Okay, for today the question is going to start with one big Glossy ring around 'connect' becoming an obscenity, and some of the more obscure "how does it relate to the world" dilemmas Mary raises like the foam outside the End Zone Hotel.
One of the big deals about the world of Noir is that it's a severe dystopia: a world not simply in decline, but near collapse. The Gloss has lost its innocence, and in a big way. In that vein, whatever the syllables you speak it with, you can't really understand the word fuck, or use it properly, until you know in your gut what it means in terms of cheapening; of using-and-throwing-away, a la the "cheap-and-nastiverse" that McNihil has shut out by customizing his eyes; a la Connect 'Em Till They Bleed: Pimp-Style Management for a New Century; a la "You are well and truly connected, my friend."

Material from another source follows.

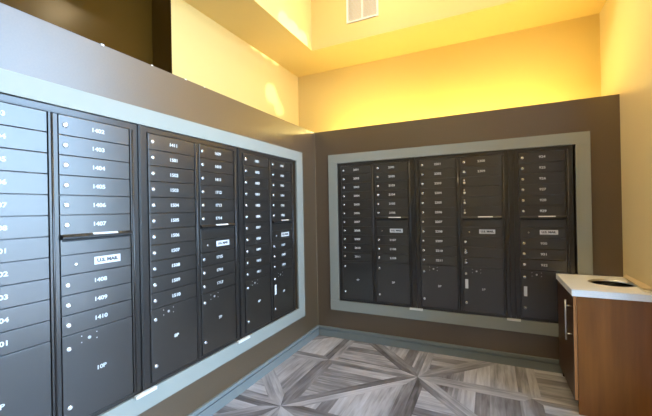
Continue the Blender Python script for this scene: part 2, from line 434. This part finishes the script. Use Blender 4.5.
def unit(label, loc, rz, cols, group='mailbox units set into the two brown walls'):
    u = thing('mailbox_unit', label, 'mailbox unit', (loc[0], loc[1], ZBOT), rz, group)
    W_ = .04 + DW + (.042+DW if len(cols) == 2 else 0) + .05
    bm = bmesh.new(); zb, zt = BI+.004-ZBOT, TI-.004-ZBOT; top = ZTOP-ZBOT
    box(bm, 0, W_, .002, .36, zb, zt)                                    # body in the wall
    box(bm, 0, .034, -.010, .002, zb, zt, .001); box(bm, .036, .0388, -.016, .002, 0, top)
    box(bm, W_-.030, W_, -.010, .002, zb, zt, .001)
    box(bm, .034, W_-.030, -.010, .002, top+.006, zt, .001); box(bm, .034, W_-.030, -.010, .002, zb, -.004, .001)
    box(bm, .036, W_-.030, -.014, .002, top+.0015, top+.0045)
    obj('frame', bm, m_frame, u)
    bm = bmesh.new()
    for k in range(len(cols)):
        x0 = .04+k*(DW+.042)
        box(bm, x0+DW+.002, x0+DW+.011, -.019, .001, 0, top, .001)
        cyl(bm, (x0+DW+.0165, -.016, .004), (x0+DW+.0165, -.016, top-.004), .0045, seg=12)
        box(bm, x0+DW+.022, x0+DW+.040 if k == 0 and len(cols) == 2 else x0+DW+.028, -.012, .001, 0, top, .001)
    obj('hinge_rail', bm, m_frame, u)
    for k, c in enumerate(cols): add_column(u, .04+k*(DW+.042), *c)
    return u, W_
def seq(a, n): return [str(a+i) for i in range(n)]
RL = PI/2
SA = (-2.913, -2.099, -1.278)
unit('mailbox unit at the left end of the left wall, doors numbered 1402 to 1410', (0, SA[0]), RL, [
    ('long', ['1203','1204','1205','1206','1207','1208','1301','1302','1303','1304','1401'], '9P', {'arrow': False, 'shift': -.013}),
    ('short', seq(1402, 9), '10P', {})])
unit('middle mailbox unit of the left wall, its top left door numbered 1411', (0, SA[1]), RL, [
    ('long', ['1411']+seq(1501, 10), '8P', {}),
    ('short', seq(1609, 3)+seq(1712, 6), '7P', {})])
unit('mailbox unit on the left wall nearest the corner, white key tag on its parcel door', (0, SA[2]), RL, [
    ('long', seq(1801, 11), '6P', {}),
    ('short', seq(1901, 9), '5P', {'tag': .678})])
SB = (.275, 1.086, 1.919)
unit('mailbox unit on the back wall nearest the corner', (SB[0], 0), 0, [
    ('long', seq(2001, 11), '4P', {'arrow': False}),
    ('short', seq(2101, 9), '3P', {'arrow': False})])
unit('mailbox unit in the middle of the back wall, several doors blank with double locks', (SB[1], 0), 0, [
    ('long', seq(2201, 11), '2P', {}),
    ('short', ['2308','2309','','','','','','',''], '1P', {'double': (2,3,4,5,9,10), 'tag': .68})])
unit('single-column mailbox unit at the right end of the back wall beside the wooden cabinet', (SB[2], 0), 0, [
    ('short', seq(924, 9), '', {'tag': .652})])
# filler posts between units, each with its pale foot plate
def post(label, x, y, rz, w_, foot):
    p = thing('filler_post', label, 'filler post', (x, y, BI+.004), rz, 'filler posts between the mailbox units')
    bm = bmesh.new(); h = TI-BI-.008
    box(bm, 0, w_, -.020, .03, .006, h, .001); box(bm, .006, w_-.006, -.023, -.020, .03, h-.002, .001)
    obj('post', bm, m_frame, p)
    bm = bmesh.new(); box(bm, w_/2-foot, w_/2+foot, -.040, -.022, -.012, .006, .0015); 
    f = obj('foot_plate', bm, m_ventm, p); f['label'] = 'pale metal foot plate'
wu = .04+DW+.042+DW+.05
post('dark metal filler post between the left and middle units of the left wall', 0, SA[0]+wu+.001, RL, SA[1]-SA[0]-wu-.002, .062)
post('dark metal filler post beside the left wall unit nearest the corner', 0, SA[1]+wu+.001, RL, SA[2]-SA[1]-wu-.002, .066)
post('dark metal filler post between the corner and middle units of the back wall', SB[0]+wu+.001, 0, 0, SB[1]-SB[0]-wu-.002, .062)
post('dark metal filler post left of the single-column unit on the back wall', SB[1]+wu+.001, 0, 0, SB[2]-SB[1]-wu-.002, .052)

# ---------------------------------------------------------------- cabinet with stone top and waste opening
cx0, cx1, cy0, cy1, ct = 2.215, XR-.002, -.62, -.045, .777
cab = thing('waste_cabinet', 'wooden cabinet with a vertical bar handle and white stone top beside the right wall', 'cabinet', (2.43, -.33, 0))
def lo(p): return (p[0]-2.43, p[1]+.33, p[2])
def cbox(bm, x0, x1, y0, y1, z0, z1, bev=0):
    box(bm, x0-2.43, x1-2.43, y0+.33, y1+.33, z0, z1, bev)
bm = bmesh.new()
cbox(bm, cx0+.021, cx1, cy1-.018, cy1, .0, ct)                                     # back
cbox(bm, cx0+.021, cx1, cy0+.019, cy1-.018, .09, .108); cbox(bm, cx0+.021, cx0+.04, cy0+.019, cy1-.018, ct-.05, ct)
cbox(bm, cx1-.018, cx1, cy0+.019, cy1-.018, .108, ct)
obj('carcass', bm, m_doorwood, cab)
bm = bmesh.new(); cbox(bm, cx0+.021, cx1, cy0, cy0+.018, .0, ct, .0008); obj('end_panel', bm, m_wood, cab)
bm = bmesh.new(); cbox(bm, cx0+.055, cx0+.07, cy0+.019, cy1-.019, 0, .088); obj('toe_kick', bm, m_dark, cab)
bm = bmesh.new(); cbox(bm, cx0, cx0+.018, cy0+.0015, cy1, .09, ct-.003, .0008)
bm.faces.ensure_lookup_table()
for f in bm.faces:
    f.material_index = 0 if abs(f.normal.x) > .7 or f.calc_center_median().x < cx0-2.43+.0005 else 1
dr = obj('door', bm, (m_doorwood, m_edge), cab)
bm = bmesh.new(); hx = cx0-.034-2.43; hy = -.568+.33
cyl(bm, (hx, hy, .467), (hx, hy, .737), .0055, seg=16)
for z in (.508, .697): cyl(bm, (hx, hy, z), (cx0-2.43, hy, z), .0045, seg=12)
h_ = obj('handle', bm, m_steel, dr)
# stone top with a round hole
HX, HY, HR = 2.497, -.308, .130
bm = bmesh.new(); X_0, X_1, Y_0, Y_1 = 2.207, XR-.002, -.632, -.03; Z_0, Z_1 = .778, .820
N = 64
def perim(t):
    c, s = math.cos(t), math.sin(t); k = min(((X_1-HX) if c > 0 else (HX-X_0))/max(abs(c), 1e-9), ((Y_1-HY) if s > 0 else (HY-Y_0))/max(abs(s), 1e-9))
    return HX+c*k, HY+s*k
angs = sorted([2*PI*i/N for i in range(N)] + [math.atan2(y-HY, x-HX) % (2*PI) for x in (X_0, X_1) for y in (Y_0, Y_1)])
rings = []
for z in (Z_0, Z_1):
    rings.append(([bm.verts.new((HX+HR*math.cos(t)-2.43, HY+HR*math.sin(t)+.33, z)) for t in angs], [bm.verts.new((perim(t)[0]-2.43, perim(t)[1]+.33, z)) for t in angs]))
n_ = len(angs)
for i in range(n_):
    j = (i+1) % n_
    (ia, oa), (ib, ob) = rings
    bm.faces.new((ib[i], ob[i], ob[j], ib[j])); bm.faces.new((ia[i], ia[j], oa[j], oa[i]))
    bm.faces.new((oa[i], oa[j], ob[j], ob[i])); bm.faces.new((ia[j], ia[i], ib[i], ib[j]))
top = obj('countertop', bm, m_stone, cab); top['label'] = 'white speckled stone countertop with a round hole'
bm = bmesh.new()
lathe(bm, [(HR-.004, -.012), (HR-.003, .002), (HR+.003, .003), (HR+.006, .001), (HR+.006, 0)], lo((HX, HY, Z_1)), (0,0,1), 48)
bm.faces.ensure_lookup_table()
bm.faces.remove(bm.faces[-1])
obj('waste_ring', bm, m_steel, top)
bm = bmesh.new(); lathe(bm, [(HR-.004, -.012), (HR-.004, -.30)], lo((HX, HY, Z_1)), (0,0,1), 48); obj('waste_chute', bm, mat('shaded_steel', (.3, .3, .3, 1), .2, metal=1.0), top)
# papers lying against the right wall on the counter
bm = bmesh.new()
def sheet(bm, pts, z, th, sag=0):
    a = [bm.verts.new((x, y, z+dz)) for x, y, dz in pts]; b = [bm.verts.new((x, y, z+dz+th)) for x, y, dz in pts]
    bm.faces.new(list(reversed(a))); bm.faces.new(b)
    for i in range(len(a)): bm.faces.new((a[i], a[(i+1) % len(a)], b[(i+1) % len(a)], b[i]))
sheet(bm, [(2.596, -.572, 0), (2.6435, -.592, 0), (2.6435, -.12, 0), (2.618, -.20, 0)], .8245, .004)
tag(obj('envelope', bm, m_paper2), 'white envelope lying flat at the right end of the stone top', 'envelope')
bm = bmesh.new()
sheet(bm, [(2.603, -.52, 0), (2.6435, -.56, .012), (2.6435, -.06, .012), (2.618, -.10, 0)], .829, .007)
tag(obj('folded_leaflet', bm, m_paper), 'tan folded leaflet resting on the white envelope', 'leaflet')

# ---------------------------------------------------------------- air vent on the back bulkhead
v = thing('air_vent', 'white louvred air vent high on the back bulkhead', 'air vent', (.61, YB, 3.27))
bm = bmesh.new(); hw, vh = .168, .50
box(bm, -hw, hw, -.010, 0, 0, .018, .001); box(bm, -hw, hw, -.010, 0, vh-.018, vh, .001)
for x in (-hw, -.007, hw-.018): box(bm, x, x+(.014 if x == -.007 else .018), -.010, 0, .018, vh-.018, .001)
obj('frame', bm, m_ventm, v)
for sgn in (0, 1):
    bm = bmesh.new(); xa = -hw+.018 if sgn == 0 else .007; xb = -.007 if sgn == 0 else hw-.018
    k = .024
    while k < vh-.026:
        a = [bm.verts.new(p) for p in ((xa, -.008, k), (xb, -.008, k), (xb, -.001, k+.011), (xa, -.001, k+.011))]
        b = [bm.verts.new((p.co.x, p.co.y-.0005, p.co.z+.0012)) for p in a]
        bm.faces.new(a); bm.faces.new(list(reversed(b)))
        for i in range(4): bm.faces.new((a[i], b[i], b[(i+1) % 4], a[(i+1) % 4]))
        k += .012
    obj('louvre', bm, m_ventm, v)

# ---------------------------------------------------------------- cove lamps, and fill lamps added to the ceiling
def cove(name, label, x0, x1, y, z, strength, rot=0, org=(0,0)):
    t = thing(name, label, 'light', (x0, y, ZT), rot, 'cove lights hidden on the ledge')
    L = x1-x0
    b_ = bmesh.new(); box(b_, 0, L, -.02, .02, 0, .012); obj('housing', b_, m_ventm, t)
    b_ = bmesh.new(); box(b_, .005, L-.005, -.012, .012, .012, .022)
    me_ = obj('lamp_tube', b_, emis('cove_glow', (1.0, .79, .25, 1), strength), t)
cove('cove_light', 'warm cove light tube on the ledge behind the back wall', .80, 1.70, .22, 0, 85)
cove('cove_light', 'long warm cove light tube on the ledge near the right wall', 1.70, 2.42, .10, 0, 120)
cove('cove_light', 'warm cove light tube on the ledge near the corner', .02, .80, .10, 0, 115)
for (x, y) in ((.75, -.85), (1.9, -.85), (.9, -3.2), (1.9, -3.2), (1.4, -4.8)):  # unseen ceiling lamps, added to warm and brighten the room
    t = thing('fill_lamp', 'unseen round ceiling lamp added for warm fill', 'light', (x, y, ZC), 0, 'added ceiling fill lamps')
    b_ = bmesh.new(); lathe(b_, [(.085, 0), (.085, .004), (.07, .010)], (0,0,0), (0,0,-1), 32); obj('bezel', b_, m_ventm, t)
    b_ = bmesh.new(); lathe(b_, [(.066, .010), (.066, .013)], (0,0,0), (0,0,-1), 32); obj('lamp_lens', b_, emis('fill_glow', (1, .78, .46, 1), 470 if y > -2 else 130), t)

...And that's the whole point: forming connections in Noir's world is a stupid, an obscene endeavor that endangers and cheapens a person. That's what makes the skin-dissolving goo outside the EZ Hotel so horrifying to November, and so titillating to the rest of the world that it commands news time, despite being a quasi-regular occurrence: it's the ultimate in obscene connection, having started with hundreds of copulating bodies, and become an embodiment of homogeneity and the untilmate in surrender and loss of self. One of the whole points of the existence of prowlers is that they keep risky connection safely at arm's length. What does it say about a culture, when it develops machines to do its "fucking"?
It's worth noting that November's introduced to us in as tawdry and debased a way as possible: her fast-forward lifestyle has forced her to make truly horrid 'connections' (in the back rooms of the Gloss's trains) to survive, and they're epitomes of just how obscene connecting can be in her world.
...And yet connection remains inevitable; Harrisch winds up forging a connection with both McNihil and November, in order to consummate his dealings around TOAW. The DZ execs were rumored to have their business-card-handshakes wired to their genitalia. The cube-bunnies survive among the cubapts through their ability to facilitate connection on all levels. And what's the point of a better audio cable, if not a more effective connection? ;-D Layers and layers.
...Which plays into the rather grisly depiction of the penalties exacted by McNihil and his fellow asp-heads for copyright infringement. The need to prosecute copyright violators so viciously arose from too much connectivity, in a way... The "all information wants to be free" attitude dances pretty close to the attitudes of the neo-hippie commune in the 747 that McNihil destroyed, too - for them 'connect' wasn't a nasty word... And look what they got!
I personally think Jeter could have done a lot more with language than focus obsessively on the change in one word's meaning, but he certainly got his mileage out of this one. Anyway, end of lecture (boy, I do go on).
On to the question: between the 'every person is an island' linguistic gymnastics and the weird narrative riffing that Jeter does, never giving a clear, unambiguous decription of some concepts or scenes (that "sight" thing again), it's telling that so much is left unclear about stuff like the Wedge after reaching the end of Noir. Is this just poor storytelling, or is Jeter doing something more interesting with "disconnected" points of view and objectivity?